Elie Wiesel avait pu, lui, me dire en 1986 : «Pendant la tourmente il n’y a pas eu désertion de la foi. Il y eut protestation contre le silence de Dieu[5]

Déjà Kant ne pouvait plus concilier la réalité de la souffrance avec la notion de théodicée, ce que finalement Job a toujours proclamé. Face au Mal absolu qu’incarna Auschwitz, toute foi quelle qu’elle soit ne peut plus tourner le dos à cette horreur au risque de perdre son âme et sa légitimité jusqu’à son son orthodoxie même.

Espérer envers et contre tout marque bien à la fois la responsabilité plus grande que jamais des croyants d’aujourd’hui, qui furent confrontés au Non-Sens absolu, à la perte de tout repaire théologique et humain, en même temps que le devoir également absolu de ne pas désespérer et qui nous échoit.

En allemand seul – y a-t-on suffisamment réfléchi ? –  il n’y que trois petites consonnes qui marquent la différence ou la différance entre l’absolu du Mal, l’Endlösung (la «Solution finale») et le Promesse absolue du Bien, la Rédemption ou Erlösung

Cette si légère différence/différance, qui réside dans ces trois consonnes, fait frémir, si la frontière entre l’ère messianique et l’ère du Satan, du Mal absolu, ne tenait qu’à si peu dans la langue même qui fit surgir Bach, Kant, Beethoven, Mozart, Kafka et… Auschwitz-Birkenau… Mais aussi Paul Celan !

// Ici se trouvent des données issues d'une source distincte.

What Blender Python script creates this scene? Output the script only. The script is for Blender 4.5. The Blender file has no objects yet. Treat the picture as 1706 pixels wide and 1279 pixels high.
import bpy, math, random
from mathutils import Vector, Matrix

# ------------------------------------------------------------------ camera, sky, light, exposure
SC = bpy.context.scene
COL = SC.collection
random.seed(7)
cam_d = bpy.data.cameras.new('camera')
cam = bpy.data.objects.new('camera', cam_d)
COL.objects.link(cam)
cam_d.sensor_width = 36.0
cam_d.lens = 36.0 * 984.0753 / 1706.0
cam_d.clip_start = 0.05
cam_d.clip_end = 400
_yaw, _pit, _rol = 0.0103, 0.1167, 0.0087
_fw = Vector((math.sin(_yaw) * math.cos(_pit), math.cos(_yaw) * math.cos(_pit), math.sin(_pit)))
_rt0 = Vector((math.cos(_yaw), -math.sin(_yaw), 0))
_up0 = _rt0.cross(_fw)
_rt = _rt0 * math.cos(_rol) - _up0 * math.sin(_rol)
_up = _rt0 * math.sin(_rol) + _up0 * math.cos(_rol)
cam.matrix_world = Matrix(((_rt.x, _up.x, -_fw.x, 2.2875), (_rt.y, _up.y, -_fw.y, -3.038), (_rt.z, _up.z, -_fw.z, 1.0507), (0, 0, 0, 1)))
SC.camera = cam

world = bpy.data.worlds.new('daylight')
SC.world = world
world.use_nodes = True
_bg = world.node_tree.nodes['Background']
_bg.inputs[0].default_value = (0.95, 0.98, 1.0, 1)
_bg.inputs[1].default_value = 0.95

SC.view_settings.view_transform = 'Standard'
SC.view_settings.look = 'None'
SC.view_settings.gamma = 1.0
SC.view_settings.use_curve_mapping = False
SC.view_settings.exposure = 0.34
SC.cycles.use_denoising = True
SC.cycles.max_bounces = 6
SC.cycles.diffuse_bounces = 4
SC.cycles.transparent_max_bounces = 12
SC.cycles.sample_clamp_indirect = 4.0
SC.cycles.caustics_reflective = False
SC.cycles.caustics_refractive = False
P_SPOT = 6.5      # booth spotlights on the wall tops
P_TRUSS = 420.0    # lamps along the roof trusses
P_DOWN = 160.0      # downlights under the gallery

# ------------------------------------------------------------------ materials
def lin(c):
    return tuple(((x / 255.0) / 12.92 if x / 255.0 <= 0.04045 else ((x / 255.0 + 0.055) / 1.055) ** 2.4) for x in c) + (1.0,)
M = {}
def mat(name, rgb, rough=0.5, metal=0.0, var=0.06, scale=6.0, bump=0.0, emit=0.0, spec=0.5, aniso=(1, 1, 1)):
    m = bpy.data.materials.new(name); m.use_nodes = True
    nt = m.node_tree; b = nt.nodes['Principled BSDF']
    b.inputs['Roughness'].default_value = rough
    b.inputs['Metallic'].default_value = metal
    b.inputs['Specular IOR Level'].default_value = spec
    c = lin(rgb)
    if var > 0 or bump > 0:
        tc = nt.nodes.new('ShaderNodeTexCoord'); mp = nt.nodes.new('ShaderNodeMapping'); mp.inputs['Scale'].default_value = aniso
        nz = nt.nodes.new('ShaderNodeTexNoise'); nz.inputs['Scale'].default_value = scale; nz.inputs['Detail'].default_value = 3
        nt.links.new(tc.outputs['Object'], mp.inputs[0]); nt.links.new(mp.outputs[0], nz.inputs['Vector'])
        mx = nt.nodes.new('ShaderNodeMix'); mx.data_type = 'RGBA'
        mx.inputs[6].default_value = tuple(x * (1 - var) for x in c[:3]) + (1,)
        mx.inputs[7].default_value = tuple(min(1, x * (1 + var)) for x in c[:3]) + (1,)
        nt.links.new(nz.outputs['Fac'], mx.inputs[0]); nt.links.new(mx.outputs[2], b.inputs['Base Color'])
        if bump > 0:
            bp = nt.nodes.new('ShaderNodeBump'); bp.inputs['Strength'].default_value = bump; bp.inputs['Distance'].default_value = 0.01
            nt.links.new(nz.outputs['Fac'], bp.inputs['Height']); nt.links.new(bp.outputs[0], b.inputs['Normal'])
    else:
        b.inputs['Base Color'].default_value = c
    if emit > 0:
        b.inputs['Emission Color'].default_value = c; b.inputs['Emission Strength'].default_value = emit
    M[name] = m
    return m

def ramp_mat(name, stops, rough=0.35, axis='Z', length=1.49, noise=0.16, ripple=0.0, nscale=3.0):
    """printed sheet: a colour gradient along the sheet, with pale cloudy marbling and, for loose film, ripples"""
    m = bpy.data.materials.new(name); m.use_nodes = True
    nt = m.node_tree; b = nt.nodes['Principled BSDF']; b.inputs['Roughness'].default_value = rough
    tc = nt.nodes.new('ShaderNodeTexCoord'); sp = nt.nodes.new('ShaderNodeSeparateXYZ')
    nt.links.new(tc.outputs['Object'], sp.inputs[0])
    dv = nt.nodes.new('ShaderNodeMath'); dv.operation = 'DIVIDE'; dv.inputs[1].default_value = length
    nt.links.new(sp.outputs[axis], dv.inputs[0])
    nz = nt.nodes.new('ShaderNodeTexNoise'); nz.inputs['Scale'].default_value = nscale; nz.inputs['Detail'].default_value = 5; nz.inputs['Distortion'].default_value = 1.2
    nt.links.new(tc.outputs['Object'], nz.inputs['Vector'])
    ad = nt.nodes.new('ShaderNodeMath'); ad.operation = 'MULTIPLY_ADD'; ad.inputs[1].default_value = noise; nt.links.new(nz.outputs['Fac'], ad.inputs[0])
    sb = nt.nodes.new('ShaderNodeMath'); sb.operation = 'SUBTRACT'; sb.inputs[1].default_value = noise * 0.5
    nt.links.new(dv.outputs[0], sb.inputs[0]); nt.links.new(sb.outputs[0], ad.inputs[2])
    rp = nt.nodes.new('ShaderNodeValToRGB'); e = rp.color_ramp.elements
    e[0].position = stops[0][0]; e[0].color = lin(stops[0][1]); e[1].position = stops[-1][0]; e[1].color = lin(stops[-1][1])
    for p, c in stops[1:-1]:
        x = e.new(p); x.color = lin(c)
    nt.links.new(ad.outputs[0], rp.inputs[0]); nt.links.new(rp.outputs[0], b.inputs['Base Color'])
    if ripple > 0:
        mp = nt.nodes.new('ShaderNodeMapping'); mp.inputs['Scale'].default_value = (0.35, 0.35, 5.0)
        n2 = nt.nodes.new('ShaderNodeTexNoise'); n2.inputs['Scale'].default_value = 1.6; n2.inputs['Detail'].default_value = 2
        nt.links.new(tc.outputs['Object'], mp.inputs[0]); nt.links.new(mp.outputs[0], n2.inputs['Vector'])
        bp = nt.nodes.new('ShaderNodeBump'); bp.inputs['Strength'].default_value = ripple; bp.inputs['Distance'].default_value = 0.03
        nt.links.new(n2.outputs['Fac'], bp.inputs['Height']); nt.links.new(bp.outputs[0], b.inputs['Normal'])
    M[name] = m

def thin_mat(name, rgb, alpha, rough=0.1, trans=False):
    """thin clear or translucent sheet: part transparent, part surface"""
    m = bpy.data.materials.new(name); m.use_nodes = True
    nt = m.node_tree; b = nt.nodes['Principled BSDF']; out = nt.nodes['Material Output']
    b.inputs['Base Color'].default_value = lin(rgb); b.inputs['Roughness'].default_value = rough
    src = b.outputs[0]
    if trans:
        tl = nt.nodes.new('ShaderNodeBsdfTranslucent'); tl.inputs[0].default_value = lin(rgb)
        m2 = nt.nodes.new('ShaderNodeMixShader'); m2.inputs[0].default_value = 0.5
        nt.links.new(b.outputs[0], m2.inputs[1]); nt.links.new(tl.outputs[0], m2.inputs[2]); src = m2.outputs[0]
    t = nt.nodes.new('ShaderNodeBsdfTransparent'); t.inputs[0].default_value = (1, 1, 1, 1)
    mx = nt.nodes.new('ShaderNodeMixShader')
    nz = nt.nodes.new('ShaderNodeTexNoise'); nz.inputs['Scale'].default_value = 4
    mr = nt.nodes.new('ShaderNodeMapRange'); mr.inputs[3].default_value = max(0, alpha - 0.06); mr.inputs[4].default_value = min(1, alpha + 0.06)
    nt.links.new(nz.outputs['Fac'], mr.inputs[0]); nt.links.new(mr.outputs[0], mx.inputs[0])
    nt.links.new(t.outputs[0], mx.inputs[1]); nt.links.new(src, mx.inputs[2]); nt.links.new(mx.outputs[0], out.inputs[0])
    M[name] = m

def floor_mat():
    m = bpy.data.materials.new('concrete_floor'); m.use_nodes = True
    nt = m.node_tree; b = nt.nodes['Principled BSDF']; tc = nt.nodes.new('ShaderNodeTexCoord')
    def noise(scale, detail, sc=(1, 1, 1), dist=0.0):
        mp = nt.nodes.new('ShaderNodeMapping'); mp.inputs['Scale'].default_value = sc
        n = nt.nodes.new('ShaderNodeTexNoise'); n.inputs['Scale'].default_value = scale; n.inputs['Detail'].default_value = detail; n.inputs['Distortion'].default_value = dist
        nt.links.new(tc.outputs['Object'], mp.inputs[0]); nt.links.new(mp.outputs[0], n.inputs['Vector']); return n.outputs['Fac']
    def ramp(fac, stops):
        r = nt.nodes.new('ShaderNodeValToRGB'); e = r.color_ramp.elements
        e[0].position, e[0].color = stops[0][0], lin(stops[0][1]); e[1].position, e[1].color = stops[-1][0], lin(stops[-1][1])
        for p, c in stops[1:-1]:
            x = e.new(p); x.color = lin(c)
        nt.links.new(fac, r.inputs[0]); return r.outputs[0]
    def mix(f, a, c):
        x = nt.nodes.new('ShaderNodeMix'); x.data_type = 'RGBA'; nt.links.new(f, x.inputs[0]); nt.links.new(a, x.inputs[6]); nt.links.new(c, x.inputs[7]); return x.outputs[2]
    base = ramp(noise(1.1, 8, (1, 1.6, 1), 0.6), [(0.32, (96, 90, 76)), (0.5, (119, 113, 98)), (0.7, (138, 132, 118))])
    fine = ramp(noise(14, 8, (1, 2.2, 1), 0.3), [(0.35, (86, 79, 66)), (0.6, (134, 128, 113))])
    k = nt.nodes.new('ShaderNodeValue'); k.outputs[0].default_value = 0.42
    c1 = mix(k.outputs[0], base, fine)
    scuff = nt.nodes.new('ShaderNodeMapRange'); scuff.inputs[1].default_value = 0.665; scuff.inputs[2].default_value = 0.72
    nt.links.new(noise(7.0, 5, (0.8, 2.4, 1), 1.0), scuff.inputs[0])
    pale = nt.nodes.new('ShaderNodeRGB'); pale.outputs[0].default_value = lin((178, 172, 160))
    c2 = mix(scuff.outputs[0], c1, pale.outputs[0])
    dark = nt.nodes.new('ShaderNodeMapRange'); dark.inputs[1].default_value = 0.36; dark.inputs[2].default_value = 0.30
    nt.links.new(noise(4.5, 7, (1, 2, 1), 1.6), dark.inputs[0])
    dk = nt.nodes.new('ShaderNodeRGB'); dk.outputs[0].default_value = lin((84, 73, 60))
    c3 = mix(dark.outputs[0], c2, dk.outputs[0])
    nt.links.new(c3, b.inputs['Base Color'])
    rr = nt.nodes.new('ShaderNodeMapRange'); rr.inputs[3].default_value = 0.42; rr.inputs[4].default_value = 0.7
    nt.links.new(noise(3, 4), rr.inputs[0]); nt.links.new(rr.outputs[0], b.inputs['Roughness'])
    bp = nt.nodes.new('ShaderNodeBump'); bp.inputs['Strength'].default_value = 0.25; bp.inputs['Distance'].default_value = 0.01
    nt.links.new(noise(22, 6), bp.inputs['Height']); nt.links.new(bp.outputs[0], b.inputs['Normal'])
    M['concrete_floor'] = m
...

[1] Livre à quatre voix, réalisé par Ekkehard Schuster et reinhold Boschert-Kimmig, trad. de l’allemand par Robert Kremmer et Marie-Lys Wilwerth-Guitard, Salvator, 190 pages.

[2] Concilium, n°195, “ Le Judaïsme après Auschwitz ”, 1984.

[3] C’est Mauriac qui préfaça la première édition de La nuit, aux éditions de Minuit, en 1958.

[4] Dogmatique, vol. 3, T. 3, chap. XI, ß 50, Labor et Fides, 1963, pp. 1-81.

[5] Le Monde, 30 octobre 1986, cf Entretiens avec Elie Wiesel suivis de Wiesel ce méconnu, Parole et Silence, 2008.